Friday, December 4, 2009

Lingering in Hope

Christmastime is a time for lingering: lingering with friends and family around the story of Christmas, a story of family traveling together and lingering together for warmth in the promise of God, in the hope of God, in a place provided by God. The place God provided was humble, by any means, and it was not where they, or we, would hope to linger:
Smelly place designated for harboring of animals;
Lack of privacy;
Lack of amenities;
Lack of running water, heat and A/C;
Lack of lobby and fireplace to visit with other travelers!
This was not a place where the holy family, or our own families, would want to spend Christmas Eve.

But consider how many times we have had to linger in places and circumstances that were not of our choosing? How many times would we wish for the comforts and accommodations to be better? Perhaps like we experienced at some point in the past? At times we have found ourselves living in quarters and working at jobs that we would not have chosen. Or we may find ourselves a part of a family that is less than perfect, or realized that our lives are less than spectacular, powerful or relevant to the great needs facing the world and our community crises!

Christmas is a time to consider the blessing of lingering – lingering in Hope!
Consider the story of an apostle named Thaddaeus. There is a legend that Thaddaeus was a little boy hanging out, lingering, with the shepherds on that night when the angels visited them in the fields with the Good News of a child, who was to be the Messiah, who was to be born in a manger in the city called Bethlehem. The legend has it that Thaddaeus traveled with the older shepherds to behold this miracle. After the shepherds left, legend has it, Thaddaeus lingered. As he beheld the glory of God in this little babe called Jesus, Mary, the mother of Jesus, smiled and gently placed the baby into Thaddaeus' little arms. All because he lingered. Getting to hold the hope of the world in your very arms!

Thaddaeus’ story doesn’t end there. Some thirty years later, Jesus sees him and there is a strange connection, one that results in Jesus choosing Thaddaeus to follow him and be one of the 12, one of the elite, one of the inner circle to witness the life, death and resurrection of the Son of God, the glory that the world hopes for, and hopes in.

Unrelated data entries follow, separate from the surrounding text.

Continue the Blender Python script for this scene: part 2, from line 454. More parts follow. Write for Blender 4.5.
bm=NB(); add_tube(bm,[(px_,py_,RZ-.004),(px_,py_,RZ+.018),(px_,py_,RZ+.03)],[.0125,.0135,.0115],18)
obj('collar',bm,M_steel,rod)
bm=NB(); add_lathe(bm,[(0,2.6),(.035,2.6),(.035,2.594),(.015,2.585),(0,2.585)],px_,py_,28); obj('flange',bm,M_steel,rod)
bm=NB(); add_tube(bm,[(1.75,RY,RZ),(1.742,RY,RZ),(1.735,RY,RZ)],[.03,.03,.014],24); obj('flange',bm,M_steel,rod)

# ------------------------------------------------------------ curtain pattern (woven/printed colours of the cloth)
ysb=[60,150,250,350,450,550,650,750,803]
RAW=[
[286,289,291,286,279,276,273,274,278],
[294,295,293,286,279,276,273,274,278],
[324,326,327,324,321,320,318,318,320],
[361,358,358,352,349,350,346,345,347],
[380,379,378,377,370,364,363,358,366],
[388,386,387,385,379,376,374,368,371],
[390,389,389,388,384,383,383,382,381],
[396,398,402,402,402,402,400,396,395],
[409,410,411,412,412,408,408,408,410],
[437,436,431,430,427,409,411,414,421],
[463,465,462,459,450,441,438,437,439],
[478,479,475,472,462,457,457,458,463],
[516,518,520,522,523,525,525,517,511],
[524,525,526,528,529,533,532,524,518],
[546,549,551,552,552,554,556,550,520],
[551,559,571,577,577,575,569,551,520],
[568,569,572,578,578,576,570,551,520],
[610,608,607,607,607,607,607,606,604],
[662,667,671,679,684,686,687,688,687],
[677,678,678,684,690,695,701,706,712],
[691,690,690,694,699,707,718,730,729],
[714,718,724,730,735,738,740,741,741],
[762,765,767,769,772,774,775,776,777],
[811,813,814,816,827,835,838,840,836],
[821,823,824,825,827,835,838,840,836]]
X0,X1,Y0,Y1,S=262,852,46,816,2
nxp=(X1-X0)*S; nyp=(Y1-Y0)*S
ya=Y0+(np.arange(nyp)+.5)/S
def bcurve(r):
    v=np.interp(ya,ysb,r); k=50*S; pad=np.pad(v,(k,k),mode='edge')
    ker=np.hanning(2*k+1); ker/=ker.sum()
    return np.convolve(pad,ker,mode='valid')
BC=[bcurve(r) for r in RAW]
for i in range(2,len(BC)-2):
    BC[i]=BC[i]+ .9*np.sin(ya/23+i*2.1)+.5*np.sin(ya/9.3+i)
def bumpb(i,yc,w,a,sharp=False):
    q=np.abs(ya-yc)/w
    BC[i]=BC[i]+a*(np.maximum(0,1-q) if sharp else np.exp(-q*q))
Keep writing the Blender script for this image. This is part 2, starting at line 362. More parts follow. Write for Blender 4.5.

Consider a few others who lingered in the presence and hope of God, after the pomp and circumstance was gone; others who took the time to hang out in the background, in places where they did not find immediate satisfaction or look for personal notoriety:
• the women at the tomb: lingered after the work and witness of Jesus, by all reasonable accounts, was all over!
• Matthias: the apostle that was one of the original 70 sent out by Jesus in Luke 10:1-20, and later is the one chosen to replace Judas as he lingered with the 120 in the upper room just before Pentecost (Acts 1:15)
• Anna and Simeon: after the church had failed to deliver the deliverer, failed to give them the hope and consolation they were looking for, yet they lingered in the church, in the place of prayer, hoping in God rather in religion! (Luke 2:25-38)

How about you? Is it possible that if you linger, not only after the pomp and circumstance is over, after all others have left and gone their merry ways, and if you linger in faith that the Word of God is love and that God’s greatest desire is to rest not only in your arms, but in your heart, do you not believe that even after the end you may encounter the glory of God, the hope and consolation made known in Christ?

I believe so! I hope so! I know so! And so, I linger!
In the Hope of God through Christ Jesus!